Thursday, September 2, 2010

Empowerment

This whole calorie counting thing is really empowering. Everyone who has unresolved food issues, if they haven't tried it, should do it (non-judgmentally) for a bit. I know the food journal thing is annoying as hell to some - I hated the idea of doing in high school. Actually, I didn't hate the idea, I hated the reality. Because you know what happened: I didn't want to go to the trouble of writing stuff down, so I hardly ate anything, and so I got hungry and cranky and didn't get any useful information about my eating habits because I wasn't following my usual eating habits.

Somehow that has changed.

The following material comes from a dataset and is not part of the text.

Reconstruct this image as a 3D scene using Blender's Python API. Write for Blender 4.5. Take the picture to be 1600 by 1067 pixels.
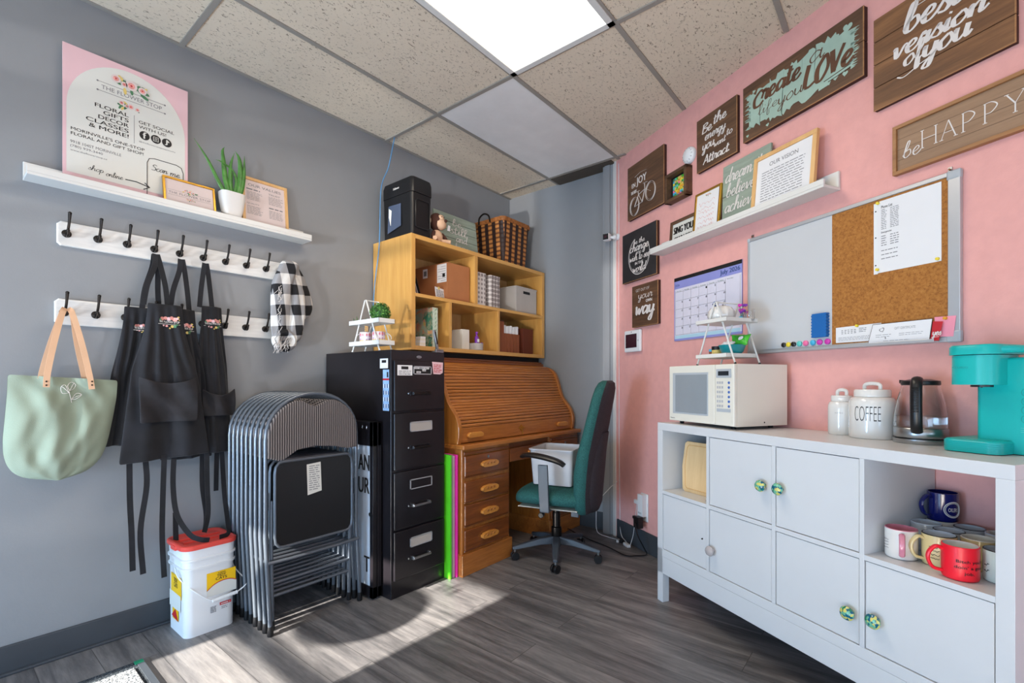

Maybe it's that I have my journal in a Google Doc, making it accessible, or that I eat in a more regular fashion than I did back then. At any rate, I feel like I have so much more understanding and control over my diet now. I won't go into details about my childhood since I can't remember it terribly objectively, but suffice it to say I developed a deprivation complex of sorts. (Note: I think my inappropriate portions were unrelated to this.) And I think I am not stepping out of my objectivity to say that my "forbidden fruits" shared two characteristics: 1) they were eaten in my family less often than I'd have liked and talked about in such a way as to mark them as only appropriate in such rarity, and 2) when we did have them, they were accompanied by "compensation talk" of the sort that just makes it no fun. I imagine this is similar to the guilt-talk many dieters tell themselves when they indulge. It would be the "oh we'll have to have a big salad for dinner because of this", it would be the exploration of how "unhealthy" it was, even while we were eating it... My parents are a little more lax now in their actions, and say they indulge often enough that how can food issues be justified for my sister? But you can't enjoy your indulgences when there's always a soundtrack of how you have to compensate for them.

And so, in high school, with my babysitting money, I would buy chocolate bars. I would eat a whole chocolate bar at once, y'know, one of those 3.5 oz bars. I didn't buy them all the time for a long period, but some weeks I might have eaten three of them. I ate them at school on my breaks, away from compensation talk. Of course, eating nearly a pound of milk chocolate a week is not the best nutritional practice. But as far as I'm concerned now, my parents were wrong too.

Now, I have my general idea of what a healthy diet is, and I have my primary rule that my daily calories must come in under a certain amount. And you know what I realized? There's no reason I can't eat chocolate every day if I want to, as long as I eat a small amount and fit it into my overall daily plan. I don't have to eat it only on rare occasions, nor do I feel compelled to chomp whole chocolate bars, in the back of my mind knowing I'm doing myself in. And so for a few weeks this summer, I practically celebrated the fact. I ate about 100 calories of chocolate every day for about two weeks and I really enjoyed it. Then I didn't want to spend the money on chocolate next time I was at the grocery store, so I stopped. I didn't miss it that much. It hasn't been a big deal. I thought of all this because I ate chocolate again today, maybe a month or six weeks since the last time. It was a 1.2 oz 70% cocoa dark Lindt bar that weighed in at 170 calories and it was delicious.